30 And the times of this ignorance God winked at; but now commandeth all men every where to repent:
31 Because he hath appointed a day, in the which he will judge the world in righteousness by that man whom he hath ordained; whereof he hath given assurance unto all men, in that he hath raised him from the dead.
Paul now directed his attention to the Athenians, returning to the theme of ignorance with which he began. They were guilty of ignorance. As Paul later put it more bluntly to the Romans: “Professing themselves to be wise, they became fools” (Romans 1:22). All their acts of piety were in vain, for they did not know or worship the one true God. In His patience, God formerly “overlooked” such ignorance (14:16; Romans 3:259). He made allowance for the depraving ravages of sin, which could cause men to change “the glory of the incorruptible God into an image made like to corruptible man, and to birds, and four-footed beasts, and creeping things” (Romans 1:23).
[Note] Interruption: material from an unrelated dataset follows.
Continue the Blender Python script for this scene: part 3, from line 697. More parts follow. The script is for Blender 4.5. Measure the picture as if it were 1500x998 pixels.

This does not mean that men were not guilty (Romans 1:19-206), but only that God held back divine wrath. In due time, God sent a Savior, and now He commands all to repent of their foolish ways. The times of forbearance had now ended because their ignorance had now ended. Now they knew the one true God through Paul’s preaching. He was no longer an “unknown God”; and should they continue in their false worship and fail to acknowledge His sole lordship of heaven and earth, their sin would no longer be a sin of ignorance but a high-handed sin.